Okay, let's see here.
I got sick and wasn't able to go to a checkride.
I decided I needed to take time off to figure out what was going wrong viz flying.
I dived into garden/farm work, building vegetable beds, sprouting seeds, tilling the orchard by hand, planting roses, all sorts of things.
I realized that was really all I wanted to do anyway, but you can't earn a living doing it.
Then spring came.
We put all the seeds out, and I spent the next week trying to save them from the hottest spring on record (highs approached 90 in the days after the seedlings went into the ground). Nonetheless many of them scorched badly, and we lost several, although those have since been replaced and the ones that survived seem to be doing well enough.
I continued building additional vegetable beds until I ran out of compost and topsoil, and we still have several plants that I haven't put in the ground yet for lack of a place to put them. (More work is required here.)

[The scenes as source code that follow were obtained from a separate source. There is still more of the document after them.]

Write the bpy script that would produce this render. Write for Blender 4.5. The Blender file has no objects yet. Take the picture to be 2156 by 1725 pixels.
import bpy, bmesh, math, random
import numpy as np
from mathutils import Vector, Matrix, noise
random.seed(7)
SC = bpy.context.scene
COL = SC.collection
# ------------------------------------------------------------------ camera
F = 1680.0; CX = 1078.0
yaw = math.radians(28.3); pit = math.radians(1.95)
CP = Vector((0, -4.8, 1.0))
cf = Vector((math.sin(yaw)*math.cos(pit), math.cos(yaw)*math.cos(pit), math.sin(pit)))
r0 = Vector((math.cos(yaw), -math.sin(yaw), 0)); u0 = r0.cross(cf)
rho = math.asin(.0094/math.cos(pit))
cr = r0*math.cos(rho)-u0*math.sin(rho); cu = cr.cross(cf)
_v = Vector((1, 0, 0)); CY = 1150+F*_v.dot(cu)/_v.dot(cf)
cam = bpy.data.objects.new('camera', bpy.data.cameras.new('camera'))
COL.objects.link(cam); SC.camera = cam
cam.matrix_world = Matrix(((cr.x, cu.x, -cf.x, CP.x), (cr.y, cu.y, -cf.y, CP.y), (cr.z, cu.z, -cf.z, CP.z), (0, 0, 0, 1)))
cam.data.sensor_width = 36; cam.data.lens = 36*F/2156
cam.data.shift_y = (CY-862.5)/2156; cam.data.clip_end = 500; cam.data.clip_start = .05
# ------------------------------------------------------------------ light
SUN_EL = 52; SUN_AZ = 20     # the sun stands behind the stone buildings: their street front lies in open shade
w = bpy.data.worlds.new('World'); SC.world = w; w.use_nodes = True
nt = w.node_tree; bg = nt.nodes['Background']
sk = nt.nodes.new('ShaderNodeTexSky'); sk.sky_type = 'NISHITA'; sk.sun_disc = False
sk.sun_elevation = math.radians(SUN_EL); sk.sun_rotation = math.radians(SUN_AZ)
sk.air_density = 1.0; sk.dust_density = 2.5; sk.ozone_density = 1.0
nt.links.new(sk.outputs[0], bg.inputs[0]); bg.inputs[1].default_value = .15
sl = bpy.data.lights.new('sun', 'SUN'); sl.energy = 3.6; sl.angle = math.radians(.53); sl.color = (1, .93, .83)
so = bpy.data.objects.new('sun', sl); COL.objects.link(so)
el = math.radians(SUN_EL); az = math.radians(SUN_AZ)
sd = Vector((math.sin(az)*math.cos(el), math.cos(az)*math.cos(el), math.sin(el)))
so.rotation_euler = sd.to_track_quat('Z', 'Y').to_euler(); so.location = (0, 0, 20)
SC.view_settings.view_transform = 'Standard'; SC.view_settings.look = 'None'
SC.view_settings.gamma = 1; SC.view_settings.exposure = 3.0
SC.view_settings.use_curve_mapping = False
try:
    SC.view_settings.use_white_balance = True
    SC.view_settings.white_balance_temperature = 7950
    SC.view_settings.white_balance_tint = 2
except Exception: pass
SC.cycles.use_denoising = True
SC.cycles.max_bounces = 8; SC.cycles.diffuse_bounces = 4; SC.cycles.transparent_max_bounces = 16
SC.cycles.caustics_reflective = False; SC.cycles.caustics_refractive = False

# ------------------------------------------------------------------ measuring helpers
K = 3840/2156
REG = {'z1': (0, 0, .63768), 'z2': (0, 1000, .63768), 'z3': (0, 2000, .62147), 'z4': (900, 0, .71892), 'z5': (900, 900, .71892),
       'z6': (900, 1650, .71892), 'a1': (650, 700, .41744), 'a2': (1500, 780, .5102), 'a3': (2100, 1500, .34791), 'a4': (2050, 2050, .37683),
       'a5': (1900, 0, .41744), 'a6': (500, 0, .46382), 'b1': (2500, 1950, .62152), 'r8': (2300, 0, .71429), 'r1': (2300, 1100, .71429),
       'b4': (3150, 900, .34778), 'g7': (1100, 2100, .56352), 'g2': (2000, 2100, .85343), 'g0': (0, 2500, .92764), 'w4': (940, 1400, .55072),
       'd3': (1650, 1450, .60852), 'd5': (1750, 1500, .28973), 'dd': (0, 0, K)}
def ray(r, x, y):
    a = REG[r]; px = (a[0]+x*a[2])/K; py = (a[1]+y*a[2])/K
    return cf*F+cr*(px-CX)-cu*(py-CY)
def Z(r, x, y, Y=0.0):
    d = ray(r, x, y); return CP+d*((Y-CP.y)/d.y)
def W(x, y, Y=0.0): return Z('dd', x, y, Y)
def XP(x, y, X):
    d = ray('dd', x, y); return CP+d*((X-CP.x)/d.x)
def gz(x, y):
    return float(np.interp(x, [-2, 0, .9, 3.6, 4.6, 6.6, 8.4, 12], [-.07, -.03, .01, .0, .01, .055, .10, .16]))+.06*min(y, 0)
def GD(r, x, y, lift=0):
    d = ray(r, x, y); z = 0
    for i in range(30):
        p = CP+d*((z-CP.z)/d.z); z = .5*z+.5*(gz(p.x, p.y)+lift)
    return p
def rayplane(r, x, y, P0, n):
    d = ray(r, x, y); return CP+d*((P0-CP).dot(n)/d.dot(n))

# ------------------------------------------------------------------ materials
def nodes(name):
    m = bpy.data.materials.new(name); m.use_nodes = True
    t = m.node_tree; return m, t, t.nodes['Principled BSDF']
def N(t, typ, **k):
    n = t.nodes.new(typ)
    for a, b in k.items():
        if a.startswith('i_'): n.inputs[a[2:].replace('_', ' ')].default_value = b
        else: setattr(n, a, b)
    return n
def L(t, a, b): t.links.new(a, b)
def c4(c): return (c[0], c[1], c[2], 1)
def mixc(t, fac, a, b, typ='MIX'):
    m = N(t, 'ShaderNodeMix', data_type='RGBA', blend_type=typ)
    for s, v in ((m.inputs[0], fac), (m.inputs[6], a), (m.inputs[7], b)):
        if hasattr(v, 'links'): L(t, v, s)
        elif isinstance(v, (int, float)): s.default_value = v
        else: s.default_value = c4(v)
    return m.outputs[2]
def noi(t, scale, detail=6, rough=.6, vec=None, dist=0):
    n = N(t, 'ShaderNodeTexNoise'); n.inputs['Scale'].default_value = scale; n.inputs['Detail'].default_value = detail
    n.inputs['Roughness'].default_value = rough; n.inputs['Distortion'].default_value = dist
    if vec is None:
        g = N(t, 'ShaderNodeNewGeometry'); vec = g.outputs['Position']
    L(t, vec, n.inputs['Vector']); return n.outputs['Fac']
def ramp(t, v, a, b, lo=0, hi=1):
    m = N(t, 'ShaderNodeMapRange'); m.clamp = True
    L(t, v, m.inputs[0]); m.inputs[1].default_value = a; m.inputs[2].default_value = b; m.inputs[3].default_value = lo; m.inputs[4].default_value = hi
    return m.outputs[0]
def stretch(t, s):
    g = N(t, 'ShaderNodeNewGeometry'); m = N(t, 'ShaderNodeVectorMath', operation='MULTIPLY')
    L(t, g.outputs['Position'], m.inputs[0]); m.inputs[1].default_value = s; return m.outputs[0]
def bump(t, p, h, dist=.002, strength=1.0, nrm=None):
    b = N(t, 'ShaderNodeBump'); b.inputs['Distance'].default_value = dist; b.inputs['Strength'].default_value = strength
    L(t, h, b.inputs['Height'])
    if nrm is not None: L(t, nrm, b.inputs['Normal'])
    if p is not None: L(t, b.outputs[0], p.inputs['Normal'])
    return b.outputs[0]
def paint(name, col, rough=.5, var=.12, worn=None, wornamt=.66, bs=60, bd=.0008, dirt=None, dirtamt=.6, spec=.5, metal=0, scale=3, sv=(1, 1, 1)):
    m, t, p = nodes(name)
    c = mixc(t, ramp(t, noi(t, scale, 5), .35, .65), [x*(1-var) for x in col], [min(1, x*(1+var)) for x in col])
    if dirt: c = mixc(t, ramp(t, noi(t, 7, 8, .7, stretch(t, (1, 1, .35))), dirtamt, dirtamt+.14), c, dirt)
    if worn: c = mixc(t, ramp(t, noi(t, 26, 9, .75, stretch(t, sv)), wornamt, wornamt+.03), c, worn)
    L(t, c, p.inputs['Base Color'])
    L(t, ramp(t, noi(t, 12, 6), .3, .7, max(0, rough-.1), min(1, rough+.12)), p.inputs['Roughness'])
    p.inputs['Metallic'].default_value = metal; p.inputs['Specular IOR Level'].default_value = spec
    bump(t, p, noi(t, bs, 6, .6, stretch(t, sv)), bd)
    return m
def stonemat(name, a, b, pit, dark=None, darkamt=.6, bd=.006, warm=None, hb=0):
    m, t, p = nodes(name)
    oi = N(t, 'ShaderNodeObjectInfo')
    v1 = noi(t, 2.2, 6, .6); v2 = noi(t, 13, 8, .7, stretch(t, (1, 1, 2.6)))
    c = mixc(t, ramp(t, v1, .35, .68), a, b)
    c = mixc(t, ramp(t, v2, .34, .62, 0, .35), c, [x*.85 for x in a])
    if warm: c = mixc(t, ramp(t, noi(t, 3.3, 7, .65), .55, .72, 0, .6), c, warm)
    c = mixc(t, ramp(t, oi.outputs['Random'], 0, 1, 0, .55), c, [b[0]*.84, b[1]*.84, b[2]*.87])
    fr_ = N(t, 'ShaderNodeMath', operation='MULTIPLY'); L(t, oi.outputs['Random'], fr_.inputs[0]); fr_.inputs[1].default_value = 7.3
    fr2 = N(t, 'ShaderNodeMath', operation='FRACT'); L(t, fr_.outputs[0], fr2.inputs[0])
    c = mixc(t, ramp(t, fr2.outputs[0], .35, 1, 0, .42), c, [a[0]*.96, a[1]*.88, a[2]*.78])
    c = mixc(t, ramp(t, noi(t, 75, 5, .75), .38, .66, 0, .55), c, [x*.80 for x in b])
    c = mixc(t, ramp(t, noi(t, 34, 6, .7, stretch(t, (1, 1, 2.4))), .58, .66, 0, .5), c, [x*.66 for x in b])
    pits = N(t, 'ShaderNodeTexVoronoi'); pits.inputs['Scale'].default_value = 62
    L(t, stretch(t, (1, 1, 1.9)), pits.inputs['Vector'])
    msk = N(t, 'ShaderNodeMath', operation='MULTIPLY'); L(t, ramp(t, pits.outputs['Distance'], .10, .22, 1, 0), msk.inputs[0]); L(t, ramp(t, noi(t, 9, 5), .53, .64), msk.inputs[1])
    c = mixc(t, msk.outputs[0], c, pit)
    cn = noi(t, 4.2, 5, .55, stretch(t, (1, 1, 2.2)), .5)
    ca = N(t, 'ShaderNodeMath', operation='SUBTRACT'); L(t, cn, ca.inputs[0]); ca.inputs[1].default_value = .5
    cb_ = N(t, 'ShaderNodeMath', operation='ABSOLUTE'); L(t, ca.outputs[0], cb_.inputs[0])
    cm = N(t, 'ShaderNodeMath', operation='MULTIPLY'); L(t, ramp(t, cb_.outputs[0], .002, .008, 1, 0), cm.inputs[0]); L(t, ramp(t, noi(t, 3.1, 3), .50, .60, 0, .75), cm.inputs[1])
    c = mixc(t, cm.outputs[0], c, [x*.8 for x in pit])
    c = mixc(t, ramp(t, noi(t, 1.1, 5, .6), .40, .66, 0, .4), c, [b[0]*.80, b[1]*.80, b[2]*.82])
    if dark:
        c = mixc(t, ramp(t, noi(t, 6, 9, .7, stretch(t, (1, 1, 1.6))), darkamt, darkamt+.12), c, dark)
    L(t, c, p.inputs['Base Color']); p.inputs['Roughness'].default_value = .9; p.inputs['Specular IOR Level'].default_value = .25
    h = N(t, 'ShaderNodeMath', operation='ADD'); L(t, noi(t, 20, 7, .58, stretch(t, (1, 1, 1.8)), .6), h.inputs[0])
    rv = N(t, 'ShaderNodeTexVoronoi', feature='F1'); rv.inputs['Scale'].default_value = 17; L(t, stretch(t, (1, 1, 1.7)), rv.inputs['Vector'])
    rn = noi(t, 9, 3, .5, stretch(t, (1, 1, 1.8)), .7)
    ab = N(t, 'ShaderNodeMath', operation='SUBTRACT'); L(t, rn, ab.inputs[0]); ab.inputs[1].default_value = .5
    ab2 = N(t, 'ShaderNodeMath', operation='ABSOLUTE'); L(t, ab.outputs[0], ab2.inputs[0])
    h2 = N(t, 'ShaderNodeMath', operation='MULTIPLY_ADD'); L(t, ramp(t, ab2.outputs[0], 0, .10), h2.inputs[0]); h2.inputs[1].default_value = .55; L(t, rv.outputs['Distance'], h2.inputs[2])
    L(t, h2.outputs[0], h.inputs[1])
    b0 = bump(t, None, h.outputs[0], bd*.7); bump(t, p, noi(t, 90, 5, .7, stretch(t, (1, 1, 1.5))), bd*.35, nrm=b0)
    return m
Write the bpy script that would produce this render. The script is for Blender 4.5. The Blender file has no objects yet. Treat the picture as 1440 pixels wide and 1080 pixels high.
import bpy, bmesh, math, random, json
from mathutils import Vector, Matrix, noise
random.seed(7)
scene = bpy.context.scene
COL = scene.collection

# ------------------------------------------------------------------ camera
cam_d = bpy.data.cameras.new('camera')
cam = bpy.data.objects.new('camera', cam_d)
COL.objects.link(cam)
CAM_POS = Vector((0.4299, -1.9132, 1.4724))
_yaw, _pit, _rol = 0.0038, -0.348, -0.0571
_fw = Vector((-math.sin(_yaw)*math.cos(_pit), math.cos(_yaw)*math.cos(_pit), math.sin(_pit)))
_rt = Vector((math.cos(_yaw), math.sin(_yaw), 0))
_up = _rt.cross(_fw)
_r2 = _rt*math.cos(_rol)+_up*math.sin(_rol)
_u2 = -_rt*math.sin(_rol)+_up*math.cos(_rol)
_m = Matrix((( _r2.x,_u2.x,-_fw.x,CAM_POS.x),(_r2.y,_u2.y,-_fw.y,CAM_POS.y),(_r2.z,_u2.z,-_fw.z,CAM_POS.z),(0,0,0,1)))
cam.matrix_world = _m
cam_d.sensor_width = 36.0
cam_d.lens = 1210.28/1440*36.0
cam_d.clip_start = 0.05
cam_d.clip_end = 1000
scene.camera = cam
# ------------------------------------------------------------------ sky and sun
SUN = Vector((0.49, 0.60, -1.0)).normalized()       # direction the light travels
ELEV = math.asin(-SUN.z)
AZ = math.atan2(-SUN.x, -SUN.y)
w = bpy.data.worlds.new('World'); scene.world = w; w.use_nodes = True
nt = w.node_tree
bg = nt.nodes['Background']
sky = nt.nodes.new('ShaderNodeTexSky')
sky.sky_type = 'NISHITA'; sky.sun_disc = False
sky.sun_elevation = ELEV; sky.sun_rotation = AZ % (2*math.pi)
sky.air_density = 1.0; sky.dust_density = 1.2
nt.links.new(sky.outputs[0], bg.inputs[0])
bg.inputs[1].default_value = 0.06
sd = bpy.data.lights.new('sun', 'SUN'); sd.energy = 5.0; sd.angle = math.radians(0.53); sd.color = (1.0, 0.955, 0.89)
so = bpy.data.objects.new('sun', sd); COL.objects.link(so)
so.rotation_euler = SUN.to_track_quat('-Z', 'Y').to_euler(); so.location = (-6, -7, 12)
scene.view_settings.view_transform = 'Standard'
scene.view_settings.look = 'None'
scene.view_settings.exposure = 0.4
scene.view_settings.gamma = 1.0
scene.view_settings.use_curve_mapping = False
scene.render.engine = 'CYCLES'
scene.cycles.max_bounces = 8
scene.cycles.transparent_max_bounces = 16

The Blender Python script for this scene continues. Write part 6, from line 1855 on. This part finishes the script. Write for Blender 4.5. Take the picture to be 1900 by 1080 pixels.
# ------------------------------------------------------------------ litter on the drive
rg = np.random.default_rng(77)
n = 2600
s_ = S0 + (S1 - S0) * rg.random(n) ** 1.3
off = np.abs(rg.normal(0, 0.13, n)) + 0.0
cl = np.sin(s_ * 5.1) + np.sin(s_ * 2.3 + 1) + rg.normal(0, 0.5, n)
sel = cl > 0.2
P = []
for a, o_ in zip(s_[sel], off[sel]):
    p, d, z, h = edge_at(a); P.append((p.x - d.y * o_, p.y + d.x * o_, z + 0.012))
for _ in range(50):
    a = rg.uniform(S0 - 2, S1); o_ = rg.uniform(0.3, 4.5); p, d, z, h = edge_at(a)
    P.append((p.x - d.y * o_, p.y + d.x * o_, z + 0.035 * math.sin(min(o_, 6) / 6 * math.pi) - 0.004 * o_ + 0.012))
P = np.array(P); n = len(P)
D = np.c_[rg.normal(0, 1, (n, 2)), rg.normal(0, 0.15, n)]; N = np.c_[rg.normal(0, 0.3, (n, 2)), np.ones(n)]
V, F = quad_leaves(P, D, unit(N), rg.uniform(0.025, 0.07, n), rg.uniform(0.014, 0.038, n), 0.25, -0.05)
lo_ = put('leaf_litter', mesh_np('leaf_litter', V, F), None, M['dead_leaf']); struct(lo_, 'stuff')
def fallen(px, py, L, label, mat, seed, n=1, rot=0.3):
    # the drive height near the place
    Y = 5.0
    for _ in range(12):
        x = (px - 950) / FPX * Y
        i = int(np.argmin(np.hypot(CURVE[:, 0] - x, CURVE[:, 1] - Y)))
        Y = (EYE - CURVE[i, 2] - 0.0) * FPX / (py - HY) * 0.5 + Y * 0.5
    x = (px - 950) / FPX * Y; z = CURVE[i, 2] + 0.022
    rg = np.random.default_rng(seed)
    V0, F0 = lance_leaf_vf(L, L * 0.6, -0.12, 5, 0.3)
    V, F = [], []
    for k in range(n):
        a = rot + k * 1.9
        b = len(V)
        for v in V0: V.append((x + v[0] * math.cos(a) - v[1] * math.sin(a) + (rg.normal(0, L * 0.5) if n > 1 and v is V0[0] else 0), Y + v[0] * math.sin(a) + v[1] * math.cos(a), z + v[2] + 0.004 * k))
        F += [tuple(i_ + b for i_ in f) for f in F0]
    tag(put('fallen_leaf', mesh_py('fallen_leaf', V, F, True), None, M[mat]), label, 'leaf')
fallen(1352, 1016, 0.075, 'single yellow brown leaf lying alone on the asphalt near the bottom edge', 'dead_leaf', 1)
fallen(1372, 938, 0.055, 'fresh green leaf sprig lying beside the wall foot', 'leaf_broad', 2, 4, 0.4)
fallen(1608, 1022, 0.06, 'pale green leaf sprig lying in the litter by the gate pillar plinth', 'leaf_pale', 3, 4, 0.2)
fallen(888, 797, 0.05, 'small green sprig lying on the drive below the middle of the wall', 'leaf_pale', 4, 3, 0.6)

I sought help for my self-sabotaging ways.
We acquired several baby chicks (mostly Ameraucanas) and continue raising them.
I agreed to re-interview for a job I was offered two years ago; the interview in a couple of weeks.
We went to the zoo on a day off and had a lovely time.
We joined friends for a fun night out ruined by incompetent restaurant management.
We watched some people on Spring Break decide to slide down a waterfall, nearly break bones, and then try to avoid getting arrested (only unlike when something similar happened to me several years ago, the signs prohibiting this were clearly posted).
We reveled in the beauty of Spring.

There. I blogged about it. Now, apart from the spring flower pictures, we can move into the present.